Debate Over Orchestra Hall Lease Continues
A grassroots advocacy group backing the locked-out Minnesota Orchestra musicians is contending that orchestra management is in default of its lease for Orchestra Hall—and the group is urging city leaders to terminate the agreement.
The Minnesota Orchestral Association (MOA), which serves as the orchestra's management organization, operates Orchestra Hall, which recently underwent a $52 million renovation. Under the terms of its lease, the organization is required to show how the facility is being used to promote the arts in Minneapolis.
In early December, the MOA filed a report with the city of Minneapolis. In its report, the MOA said it is in compliance with the terms of the lease with the city, which owns Orchestra Hall and facilitated $14 million in state bonding for the facility. After the MOA filed its report, the Star Tribune indicated that it would be difficult for the city to take the hall back from the MOA.
Still, grassroots organization Save Our Symphony Minnesota (SOS) sent a letter this week to city leaders, contending that MOA is in default and requesting that the lease be terminated.
The letter was addressed to Minneapolis Community Planning & Economic Development (CPED) Executive Director Jeremy Hanson Willis, and it was also sent to City Attorney Susan Segal and Betsy Hodges, who was sworn in Thursday as Minneapolis’ new mayor.
A city spokesperson told Twin Cities Business on Thursday afternoon that he was unaware of any letter from the SOS. (The SOS said, however, that its letter was sent Tuesday, and it was emailed as well.)
The spokesman said that the City of Minneapolis continues to review the report that MOA submitted last month, adding that the lease agreement gives the city 45 days after receiving the document to determine whether MOA is in compliance with the lease. “We expect to have a determination within that 45-days window,” he said.
A spokesperson for orchestra management, meanwhile, said in a Thursday evening email to Twin Cities Business that the SOS letter “fails to consider additional information and financial detail” that orchestra management provided to the city and state leading up to the signing of the lease in 2012. “The orchestra fully disclosed the financial position of the organization for the city and state, including the need to reduce endowment draws and restructure salary and benefits expense,” the MOA said.
The Lease
In its letter, the SOS cites the lease, saying that the MOA would be in default if all information it previously submitted to the State of Minnesota was not “true, complete, and correct . . . in all material respects.”

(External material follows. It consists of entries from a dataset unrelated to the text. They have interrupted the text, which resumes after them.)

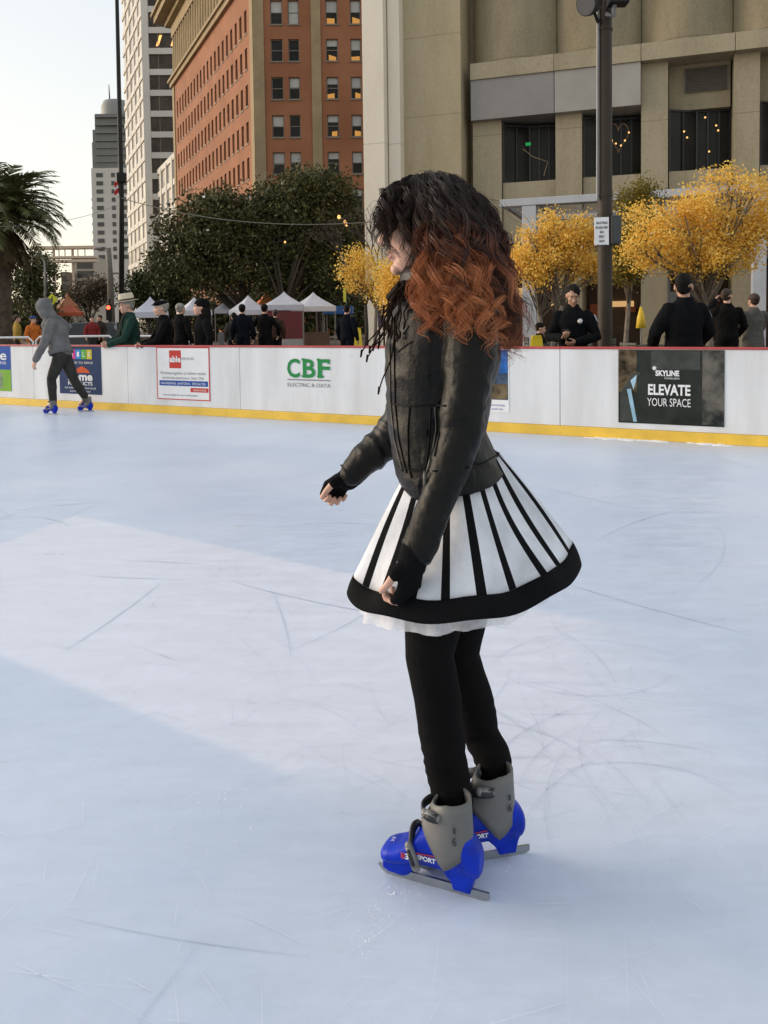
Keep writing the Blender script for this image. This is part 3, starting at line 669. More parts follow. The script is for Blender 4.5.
wins = [(501, 555), (582, 641), (668.5, 732.5), (760.5, 822), (850, 930)]
pill = [(472, 501), (555, 582), (641, 668.5), (734, 760.5), (822, 850)]
for i, (x0, x1) in enumerate(pill):
    m = MB(); FB.box(m, U(x0), U(x1)-.02, 0, zband0-.003, -2.4, -.18); m.build('pillar', M_con2, cb)
for i, (x0, x1) in enumerate(wins):
    u0, u1 = U(x0)+.02, U(x1)-.02; zt = zwt
    m = MB()
    if i < 2:
        FB.box(m, U((472, 555)[i])+.015, U((555, 641)[i])-.015, zpan-.02, zband0-.004, -2.2, .22)
        m.build('fascia_panel', M_gpan if i == 0 else mat('pale_panel', (.33, .31, .275), .6, .08, .8), cb)
    else:
        FB.box(m, u0, u1, zt, zband0-.004, -2.2, -.9); m.build('wall', M_con, cb)
        if i == 2:
            o_ = MB(); ul = U(684); FB.box(o_, ul, u1-.05, ZB(700, 93, 84), ZB(700, 72.5, 59), -.9, -.86); o_ = o_.build('louvre', M_frame, cb)
            g = MB(); za, zb_ = ZB(700, 93, 84), ZB(700, 72.5, 59)
            for k in range(16): z = za+(zb_-za)*(k+.3)/16; g.obox(FB.pt(ul+.06, z, -.85), FB.d*(u1-ul-.2), FB.n*.06+V((0, 0, -.05)), V((0, 0, .018)))
            g.build('blades', mat('louvre_metal', (.12, .105, .085), .5, .1), o_)
    # corner window: set back glass with a slanted return on its left, as in a bay
    m = MB(); e0, e1, e2 = FB.pt(u0, 0, -.45), FB.pt(u0+(u1-u0)*.45, 0, -1.15), FB.pt(u1, 0, -1.35)
    for p, q in ((e0, e1), (e1, e2)): m.quad(p+V((0, 0, zwb)), q+V((0, 0, zwb)), q+V((0, 0, zt)), p+V((0, 0, zt)))
    o_ = m.build('window', M_glass, cb)
    g = MB()
    for p, q, ks in ((e0, e1, (0.0, .5)), (e1, e2, (0, .33, .66, .985))):
        for k in ks: c_ = p.lerp(q, k); g.obox(c_+V((0, 0, zwb))+FB.n*.01, (q-p).normalized()*.07, FB.n*.07, V((0, 0, zt-zwb-.01)))
    for p, q in ((e0, e1), (e1, e2)):
        for z in (zwb, zt-.08): g.obox(p+V((0, 0, z))+FB.n*.005, (q-p), FB.n*.06, V((0, 0, .075)))
    g.build('frame', M_black, o_)
    m = MB(); FB.box(m, u0, u1, 4.6, zwb-.004, -2.3, -.35); m.build('spandrel', M_con2, cb)
def tinylamps(pts, label, r=.038):
    for px, py in pts:
        q = FB.pt(FB.hit(px, py)[0], FB.hit(px, py)[1], .1)
        m = MB(); m.ell(q, (r, 0, 0), (0, r, 0), (0, 0, r), 8, 6); m.build('lamp', WARM[1], LS)
LS = empty('light_string', FB.pt(U(618), zwb, -.2), 0, 'heart shaped string of small warm lights in the concrete building window', 'string lights')
hp = []
for k in range(40):
    a = 2*math.pi*k/39; hp.append((618.5+10*math.sin(a)**3*1.0, 136-(13*math.cos(a)-5*math.cos(2*a)-2*math.cos(3*a)-math.cos(4*a))*1.0))
m = MB(); m.tube([FB.pt(FB.hit(x, y)[0], FB.hit(x, y)[1], .05) for x, y in hp], .007, 5); m.build('wire', mat('wire_copper', (.30, .16, .07), .5, .1), LS)
tinylamps([(612, 141), (616, 144), (621, 146), (625, 141), (629, 133)], '')
LS = empty('light_string', FB.pt(U(700), zwb, -.2), 0, 'scattered small warm lights behind the glass above the big golden tree', 'string lights')
tinylamps([(705, 118), (716, 126), (718, 131), (687, 138), (684, 132), (709, 152)], '')
LS = empty('light_string', FB.pt(U(530), zwb, -.2), 0, 'loose hanging wire of faint lights in the window above the white canopy', 'string lights')
m = MB(); m.tube([FB.pt(FB.hit(x, y)[0], FB.hit(x, y)[1], .05) for x, y in ((523, 149), (533, 157), (548, 162), (544, 176))], .012, 5); m.build('wire', mat('wire_dull', (.3, .2, .1), .5, .1), LS)
m = MB(); FB.pxbox(m, 526, 531, 143, 146, .05, .12); m.build('exit_lamp', emit_mat('green_lamp', (.05, .7, .2), .35), LS)
# recess, big blank wall and pale fins
m = MB(); FB.box(m, U(462)-.02, U(472)-.01, 0, 38, -3.4, -1.3); m.build('recess_wall', M_con, cb)
m = MB(); FB.box(m, U(400, .55), U(462, .55)-.03, 0, 38, -6, .55); m.build('blank_wall', concrete('blank_concrete', (.35, .285, .168), (.44, .365, .235), 3.4), cb)
m = MB(); FB.box(m, U(388.6, 1.1), U(400.5, 1.1), 0, 38, -5, 1.1); m.build('fin', M_pale, cb, bevel=.03)
m = MB(); FB.box(m, U(363.5, 1.5), U(384.8, 1.5), 0, 38, -5, 1.5); m.build('fin', M_pale, cb, bevel=.03)
m = MB(); FB.box(m, U(383, -.2), U(390, -.2), 0, 38, -5, -.2); o_ = m.build('slit_window', M_glass, cb)
g = MB()
for k in range(12): FB.box(g, U(384.6, -.1), U(388.9, -.1), 2.+k*3.1, 2.5+k*3.1, -.19, -.05)
g.build('slit_bars', mat('slit_metal', (.16, .15, .13), .6, .1), o_)
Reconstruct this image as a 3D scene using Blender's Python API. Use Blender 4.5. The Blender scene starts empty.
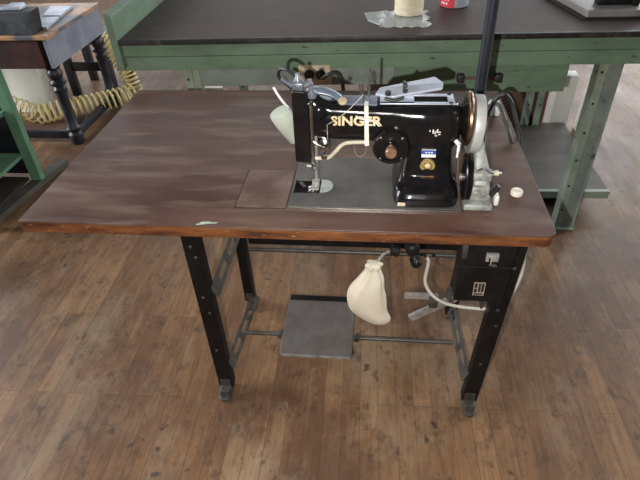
import bpy, bmesh, math, random
from mathutils import Vector, Matrix
random.seed(7)
PI = math.pi
scene = bpy.context.scene
COL = scene.collection

# ------------------------------------------------------------------ camera
CX, CY, CZ = 0.8019, -0.9047, 1.4407
PITCH, YAW, ROLL, FPX = 0.66023, -0.12729, -0.04762, 534.28
fw = Vector((math.sin(YAW)*math.cos(PITCH), math.cos(YAW)*math.cos(PITCH), -math.sin(PITCH)))
rt = fw.cross(Vector((0, 0, 1))).normalized()
up = rt.cross(fw)
c_, s_ = math.cos(ROLL), math.sin(ROLL)
r2 = rt*c_ + up*s_
u2 = up*c_ - rt*s_
cam_data = bpy.data.cameras.new('camera')
cam = bpy.data.objects.new('camera', cam_data)
COL.objects.link(cam)
cam.matrix_world = Matrix(((r2.x, u2.x, -fw.x, CX), (r2.y, u2.y, -fw.y, CY), (r2.z, u2.z, -fw.z, CZ), (0, 0, 0, 1)))
cam_data.sensor_width = 36
cam_data.lens = FPX/640*36
cam_data.clip_start = 0.02
scene.camera = cam

# ------------------------------------------------------------------ light
world = bpy.data.worlds.new('world')
scene.world = world
world.use_nodes = True
bgn = world.node_tree.nodes['Background']
bgn.inputs[0].default_value = (0.95, 0.97, 1.0, 1)
bgn.inputs[1].default_value = 0.03

def area(name, loc, target, sx, sy, power, color):
    d = bpy.data.lights.new(name, 'AREA')
    d.shape = 'RECTANGLE'; d.size = sx; d.size_y = sy; d.energy = power; d.color = color
    o = bpy.data.objects.new(name, d); COL.objects.link(o)
    o.location = loc
    o.rotation_euler = (Vector(target)-Vector(loc)).to_track_quat('-Z', 'Y').to_euler()
    return o
DAY = (0.95, 0.97, 1.0)
for x, p in ((-3.0, 16), (-0.6, 18), (1.8, 22), (4.2, 90)):
    area('window_daylight_back', (x, 6.35, 2.4), (x, 0, 1.9), 1.7, 2.6, p, DAY)
for y, pr_, pl_ in ((0.6, 25, 290), (3.6, 160, 80)):
    area('window_daylight_right', (5.35, y, 2.2), (0, y, 1.4), 1.7, 2.4, pr_, DAY)
    area('window_daylight_left', (-4.35, y, 2.2), (0, y, 1.4), 1.7, 2.4, pl_, DAY)
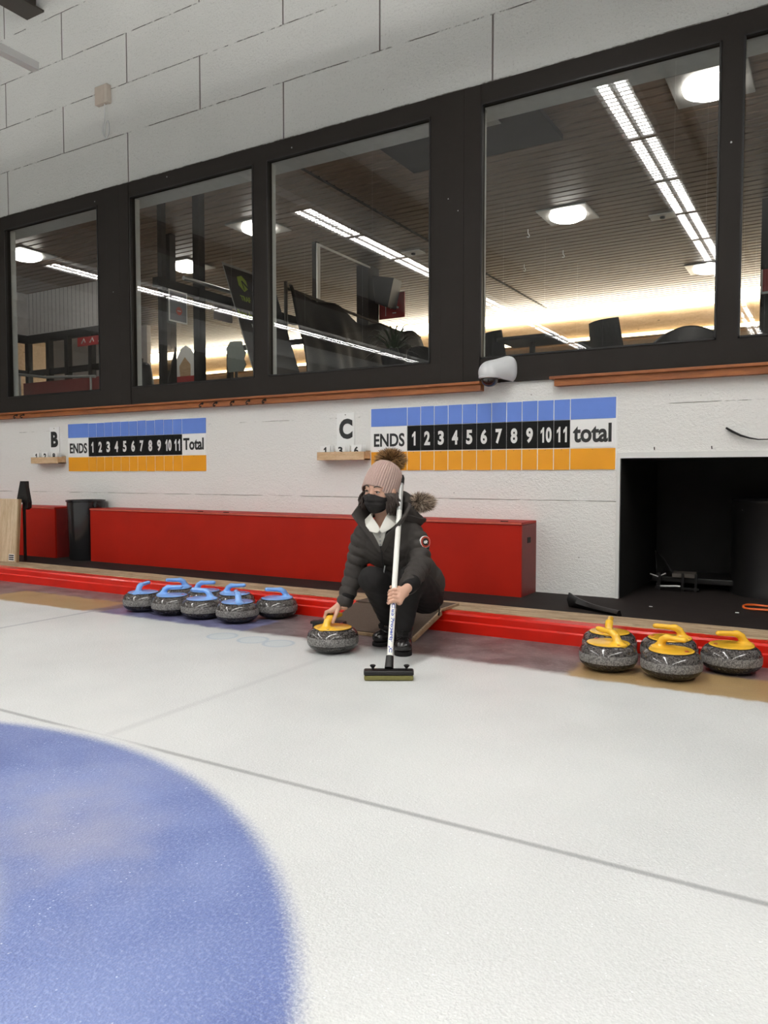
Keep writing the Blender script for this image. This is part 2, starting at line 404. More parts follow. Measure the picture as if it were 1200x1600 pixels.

The SOS then cites a December 10 letter in which 10 state legislators reportedly accused MOA leaders of mismanagement, saying they “manipulated financial results in a deliberate deception of the public, first to gain public funding for Orchestra Hall and then to justify locking out the musicians for well over a year.”
The MOA has reportedly already responded to that accusation, saying that the Legislative Auditor already discredited those allegations. But the SOS claims that the auditor actually “substantiated” such accusations.
In other words, the SOS claims that the MOA failed to provide complete financial information—in part because leaders allegedly did not tell the state about concerns regarding the organization’s financial condition—and should thus be found in default of its lease. The letter also suggests that donations made to the orchestra have formed a charitable trust, with MOA as the trustee and Orchestra Hall being an asset of that trust.
“With the termination of the lease, the City of Minneapolis will become the successor trustee with the responsibility to use Orchestra Hall for the purpose intended by the donors,” the SOS wrote in its letter.
In its statement to Twin Cities Business, the MOA refuted the SOS' claims: “Our attorneys advise that the charitable trust cases cited in the letter don’t affect the terms of the MOA lease. The lease expressly provides for reimbursement of a portion of the building costs paid for by MOA if the lease terminates under certain circumstances. MOA would comply with all donor restrictions applicable to any reimbursed funds.”
Read the full SOS document—which also includes a copy of the legislators’ letter to MOA and the report from the Office of the Legislative Auditor—here.
Musicians Keep Playing
Since orchestra management locked out musicians in late 2012, the two sides have been at an impasse regarding labor contracts for players, as the organization attempts to reduce its budget deficit.
In October, on the one-year anniversary of the musician lockout, Osmo Vänskä resigned from his role as music director of the Minnesota Orchestra.
Last month, the MOA released its annual report, which showed a $1.1 million operating loss, compared to the prior year’s $6 million deficit.
And in mid-December, the orchestra’s musicians said they would go it alone, with plans to put on at least 10 performances in a self-produced winter/spring season.
The Star Tribune pointed out that, in addition to performing music, the musicians are handling creating concert programs, securing guest soloists, renting halls, scheduling rehearsals, and selling tickets.